Roy Batty
Daily Stormer
September 12, 2018
This really is unprecedented. Not since WWII has Russia had such a big drill.
RT:
Some 300,000 troops and tens of thousands vehicles, aircraft and warships are participating in the largest military exercise Russia has staged in 37 years. Units from China are to take part in the maneuvers as well.
The Vostok 2018 exercise is meant to test the capability of the Russian military to rapidly move and deploy large forces over long distances as well as coordinating between several branches during a large-scale engagement.
The war games will include around 300,000 Russian soldiers and officers, including 6,000 airborne troops, over 1,000 warplanes, helicopters and drones, about 36,000 armor, and 80 combat and support ships.

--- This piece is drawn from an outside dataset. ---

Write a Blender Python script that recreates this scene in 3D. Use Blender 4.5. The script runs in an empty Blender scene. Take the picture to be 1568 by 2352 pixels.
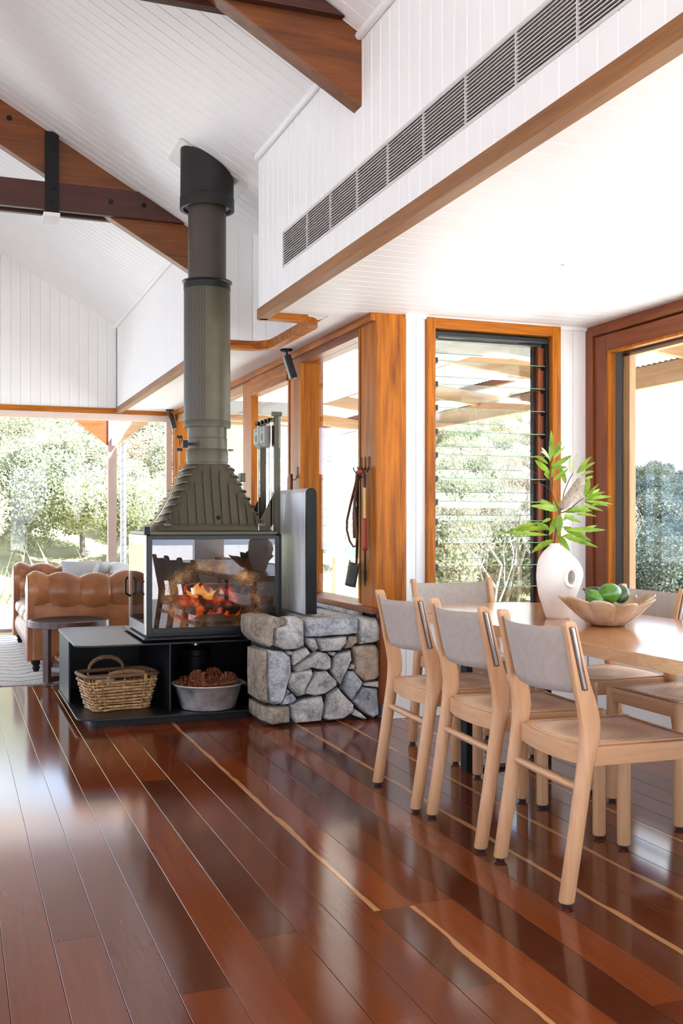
import bpy, bmesh, math, random
import numpy as np
from mathutils import Vector, Matrix, noise

random.seed(7)
SC = bpy.context.scene
COL = SC.collection

# ------------------------------------------------------------------ camera
FPX, EYE = 2380.0, 1.15
YAW = math.atan(892 / FPX)
cam_d = bpy.data.cameras.new('camera')
cam_d.sensor_fit = 'VERTICAL'
cam_d.sensor_height = 36.0
cam_d.lens = FPX / 2352 * 36.0
cam_d.shift_y = 22.0 / 2352
cam_d.clip_start = 0.05
cam_d.clip_end = 1000
cam = bpy.data.objects.new('camera', cam_d)
cam.location = (0, 0, EYE)
cam.rotation_euler = (math.radians(90), 0, -YAW)
COL.objects.link(cam)
SC.camera = cam

# ------------------------------------------------------------------ light
SUN_STRENGTH, SKY_STRENGTH, EXPOSURE = 9.0, 1.05, 2.38
w = bpy.data.worlds.new('sky')
SC.world = w
w.use_nodes = True
nt = w.node_tree
for n in list(nt.nodes):
    nt.nodes.remove(n)
o_ = nt.nodes.new('ShaderNodeOutputWorld')
bg = nt.nodes.new('ShaderNodeBackground')
tc = nt.nodes.new('ShaderNodeTexCoord')
mp = nt.nodes.new('ShaderNodeMapping')
mp.inputs['Scale'].default_value = (1.6, 1.6, 4.5)
cl = nt.nodes.new('ShaderNodeTexNoise')
cl.inputs['Scale'].default_value = 2.2
cl.inputs['Detail'].default_value = 6
cr = nt.nodes.new('ShaderNodeValToRGB')
cr.color_ramp.elements[0].position = 0.42
cr.color_ramp.elements[0].color = (0.52, 0.70, 1.0, 1)
cr.color_ramp.elements[1].position = 0.60
cr.color_ramp.elements[1].color = (0.93, 0.96, 1.0, 1)
nt.links.new(tc.outputs['Generated'], mp.inputs['Vector'])
nt.links.new(mp.outputs['Vector'], cl.inputs['Vector'])
nt.links.new(cl.outputs['Fac'], cr.inputs['Fac'])
nt.links.new(cr.outputs['Color'], bg.inputs['Color'])
bg.inputs['Strength'].default_value = SKY_STRENGTH
nt.links.new(bg.outputs['Background'], o_.inputs['Surface'])

sd = bpy.data.lights.new('sun', 'SUN')
sd.energy = SUN_STRENGTH
sd.angle = math.radians(1.5)
sd.color = (0.97, 0.98, 1.0)
sun = bpy.data.objects.new('sun', sd)
_from = Vector((0.62, -0.55, 1.0))
sun.rotation_euler = (-_from).to_track_quat('-Z', 'Y').to_euler()
sun.location = (20, -18, 30)
COL.objects.link(sun)

SC.view_settings.view_transform = 'Standard'
SC.view_settings.look = 'None'
SC.view_settings.gamma = 1.0
SC.view_settings.use_curve_mapping = False
SC.view_settings.exposure = EXPOSURE
cy = SC.cycles
cy.max_bounces = 9
cy.diffuse_bounces = 5
cy.glossy_bounces = 4
cy.transmission_bounces = 6
cy.transparent_max_bounces = 14
cy.caustics_reflective = False
cy.caustics_refractive = False
cy.sample_clamp_indirect = 6.0
cy.use_denoising = True

# ------------------------------------------------------------------ materials
def lin(c):
    return tuple((x / 255 / 12.92) if x / 255 <= 0.04045 else ((x / 255 + 0.055) / 1.055) ** 2.4 for x in c) + (1,)

class NT:
    def __init__(s, name):
        s.m = bpy.data.materials.new(name)
        s.m.use_nodes = True
        s.t = s.m.node_tree
        for n in list(s.t.nodes):
            s.t.nodes.remove(n)
        s.out = s.n('OutputMaterial')
    def n(s, t, **kw):
        x = s.t.nodes.new('ShaderNode' + t)
        for k, v in kw.items():
            if hasattr(x, k) and k not in x.inputs:
                setattr(x, k, v)
            else:
                x.inputs[k].default_value = v
        return x
    def l(s, a, b):
        s.t.links.new(a, b)
    def coord(s, kind='Object', scale=(1, 1, 1), rand=True):
        c = s.n('TexCoord')
        v = c.outputs[kind]
        if rand:
            oi = s.n('ObjectInfo')
            mul = s.n('VectorMath', operation='SCALE')
            mul.inputs[0].default_value = (13.1, 7.7, 9.3)
            s.l(oi.outputs['Random'], mul.inputs['Scale'])
            add = s.n('VectorMath', operation='ADD')
            s.l(v, add.inputs[0]); s.l(mul.outputs[0], add.inputs[1])
            v = add.outputs[0]
        mpn = s.n('Mapping')
        mpn.inputs['Scale'].default_value = scale
        s.l(v, mpn.inputs['Vector'])
        return mpn.outputs['Vector']
    def noise(s, vec, scale, detail=4, rough=0.55, dist=0.0):
        x = s.n('TexNoise', Scale=scale, Detail=detail, Roughness=rough, Distortion=dist)
        s.l(vec, x.inputs['Vector'])
        return x.outputs['Fac']
    def ramp(s, fac, stops):
        r = s.n('ValToRGB')
        e = r.color_ramp.elements
        while len(e) < len(stops):
            e.new(0.5)
        for k, (p, c) in enumerate(stops):
            e[k].position = p
            e[k].color = c if len(c) == 4 else tuple(c) + (1,)
        s.l(fac, r.inputs['Fac'])
        return r.outputs['Color']
    def mix(s, fac, a, b, blend='MIX'):
        x = s.n('Mix', data_type='RGBA', blend_type=blend)
        for sock, v in ((x.inputs[0], fac), (x.inputs[6], a), (x.inputs[7], b)):
            if isinstance(v, (int, float, tuple)):
                sock.default_value = v
            else:
                s.l(v, sock)
        return x.outputs[2]
    def math(s, op, a, b=0.0, c=None, clamp=False):
        x = s.n('Math', operation=op, use_clamp=clamp)
        for k, v in enumerate((a, b) if c is None else (a, b, c)):
            if isinstance(v, (int, float)):
                x.inputs[k].default_value = v
            else:
                s.l(v, x.inputs[k])
        return x.outputs[0]
    def bump(s, h, strength=0.3, dist=0.002):
        b = s.n('Bump', Strength=strength, Distance=dist)
        s.l(h, b.inputs['Height'])
        return b.outputs['Normal']
    def bsdf(s, color, rough=0.5, metal=0.0, normal=None, coat=0.0, coat_rough=0.1, spec=0.5, sheen=0.0, emit=None, estr=0.0):
        p = s.n('BsdfPrincipled', Metallic=metal)
        p.inputs['Specular IOR Level'].default_value = spec
        p.inputs['Coat Weight'].default_value = coat
        p.inputs['Coat Roughness'].default_value = coat_rough
        p.inputs['Sheen Weight'].default_value = sheen
        for sock, v in ((p.inputs['Base Color'], color), (p.inputs['Roughness'], rough)):
            if isinstance(v, (int, float, tuple)):
                sock.default_value = v
            else:
                s.l(v, sock)
        if normal is not None:
            s.l(normal, p.inputs['Normal'])
        if emit is not None:
            if isinstance(emit, tuple):
                p.inputs['Emission Color'].default_value = emit
            else:
                s.l(emit, p.inputs['Emission Color'])
            p.inputs['Emission Strength'].default_value = estr
        s.l(p.outputs['BSDF'], s.out.inputs['Surface'])
        return p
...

For some participants, Vostok 2018 will be their first chance to show off some new weapon systems. For instance, the Airborne Troops will be deploying their freshly-supplied BMD-4M air-dropped infantry fighting vehicles and Patriot pickup trucks armed with Kornet anti-tank missiles. Meanwhile, the military engineers will be doing their best to confuse “the enemy” with inflatable mock-ups of Iskander missile launchers and S-300 anti-aircraft batteries.
One of the key elements of the entire exercise, however, will be hard to notice from afar. Russian military communication specialists have deployed a secure network over an area of around 9.8 million square kilometers to ensure the exchange of intelligence and stable communications between the many military units involved in the drill. A broadband link to the General Staff HQ in Moscow 900km away will keep the military chain-of-command in order.
Russian domestic media has basically transformed itself into a non-stop war promo.
There are constant reports about new weapons, new units, new drills being done and counting down how much longer it will take until Russia’s military carries out its modernization effort.
A quick timeline of the state of the Russian military:
Chechen War 1: Boris Yeltsin leads a bunch of young teenager conscripts to their deaths. Leaves a bunch of war equipment there that gets used against the Russians. Bloody rout.
Chechen War 2: Vladimir Putin makes it the crowning achievement of his ascendent presidency. He wages the war seriously, and with high casualties, he secures a Russian victory and puts his tribespeople in charge.
Verdict: Sub-par Performance.
Fast-forward to Georgia:
With hiccups and coughs and stutters, the Russian army nonetheless dispelled the notion that it was a useless rotting hunk of metal. Problems arose. Military communication mostly. Reforms announced – to finish up by 2020.
Verdict: Good, not great.
Then the whole Crimean thing got started. Also in Syria.
Crimea got captured quietly, efficiently and silently. NATO sat up and rubbed its eyes. It was lightning fast.
And boom, Russia intervened in Syria. All of a sudden, it turned out that Russia had a serious airforce and the will to poke US-Israel in the eye.
Verdict: They’re back, baby!
Seems that the Russians think that war is coming.
Better it comes when they’re ready this time, and not while they’ve got their pants down.
Russia can’t compete economically. Nor can they compete culturally. In the information war, they too are simply out-matched.
There is only one area where the Russian beats all comers. If I were Russian high command, I’d put my faith in my army and use my diplomats to buy enough time to modernize and rearm.
Seems like that’s exactly what they’re doing.